Greek metallers Crimson Fire appear from the outside to be skewered on the horns of a dilemma with new album Another Dimension. Having proved their mastery of eighties-styled, US-flavoured power metal on last album Fireborn, the 2021 iteration of the band seemingly need to explore new, more melodically-agile areas than of yore. But – and it’s a big but, a potentially career-stifling but – whilst on the face of it they are ready to embrace a brave new world of pastel-shaded dust jackets and keytar mayhem, they just can’t give up the whiff of denim and leather in the nostrils and the righteous clang of metal in the air. That’s right – on Another Dimension, Crimson Fire find themselves wedged firmly between two stools, as it were…

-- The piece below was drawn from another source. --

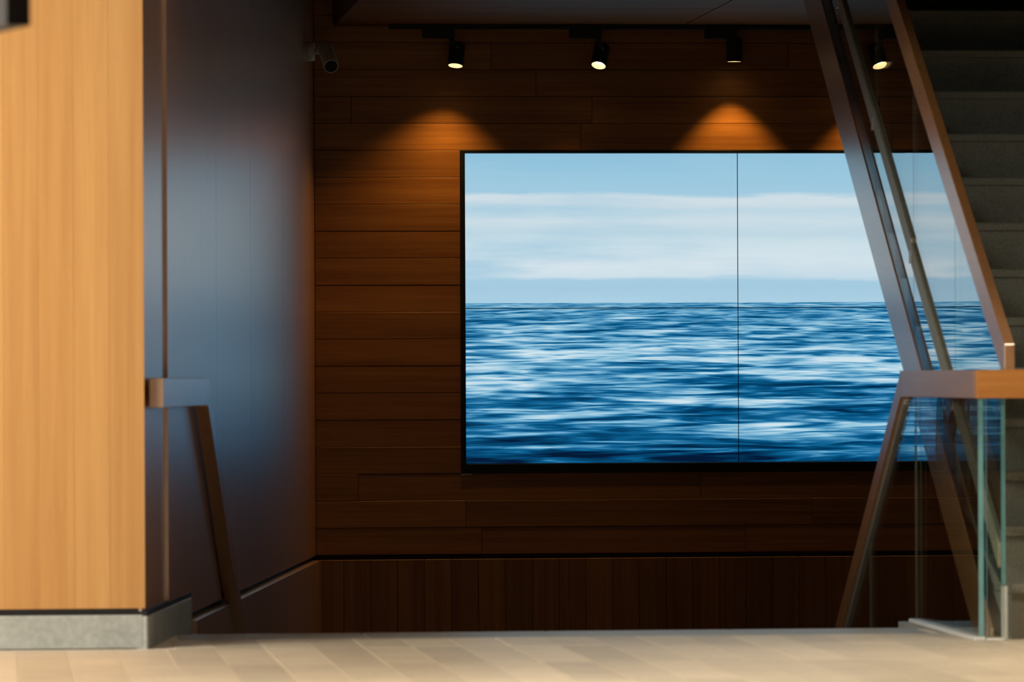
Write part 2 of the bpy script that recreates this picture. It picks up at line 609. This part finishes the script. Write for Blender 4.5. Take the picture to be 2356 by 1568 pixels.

Luckily, they are adept enough at each style to turn in highly listenable versions of both, with the opening, fast-paced, galloping assault of Judas assuaging the fears of hardcore metal fans with it’s soaring melodies and muscular riffage. Similarly, the next track, Don’t Fall From The Sky keeps the pace up thanks to some punchy drumming from Andreas Vlachogiannis and a committed vocal from John Britsas that’ll have fans of Gamma Ray punching the air with delight.

But then the band start breaking things up, and the lush synths that usher in On The Edge sound the first alarms for fans looking for another Bad Girl. Me? I’m well known for loving a bit of wimp rock, and I’m not about to start complaining when confronted with duelling synths and axes; the chorus of this track recalls Aussie power metal veterans Lord, as does the superb solo, and quite frankly if this is what the future holds for Crimson Fire you can count me in. But not everybody is as open minded as me, I’m afraid…

Fire Below is made of sterner, some might say Celtic stuff, despite borrowing a little from a certain Kiss Klassik (you’ll know which one when you hear it) as well as Saxon‘s Strong Arm of the Law, whilst Britsas’ excellent vocal turns No Fear from a mundane chugger into a chest-beating anthem. Perhaps the best track here is the stately, pompous Eye of the Storm, which starts out promising to rekindle the fire of Dio but in the end settles for Axel Rudi Pell, in the process utilising a chorus you might find turning up in the qualifiers for the Eurovision song contest.

I’m carping of course – the song actually has a little bit of the wondrous, wild-eyed world of Europe before the commenced counting things down, showing again that’s there’s a strong melodic impulse here lurking under the sturm und drang – an impulse that should certainly be nurtured to this reviewer’s mind.

Sold My Soul is chirpy pop metal with a tang of Turbo thanks to the brightness of guitar tone used by Nick Efetzis and Stelios Koutelis, both of whom are consistently impressive throughout, whilst closer Chasing Time again hints that a slightly less metallic future may lie in store for this band thanks to some bucolic opening keys from Britsas and some backing vocals that wouldn’t be out of place on a latter day Uriah Heep opus. The song ends with a bank of keys seemingly appropriated from Survivor‘s underrated Caught In The  Game album, which again is a plus in this writer’s book, and I must say that the use of a more melodic edge on Another Dimension certainly added just that to my enjoyment of the album. Have a listen for yourself and see what you think.

Another Dimension releases on August 27th.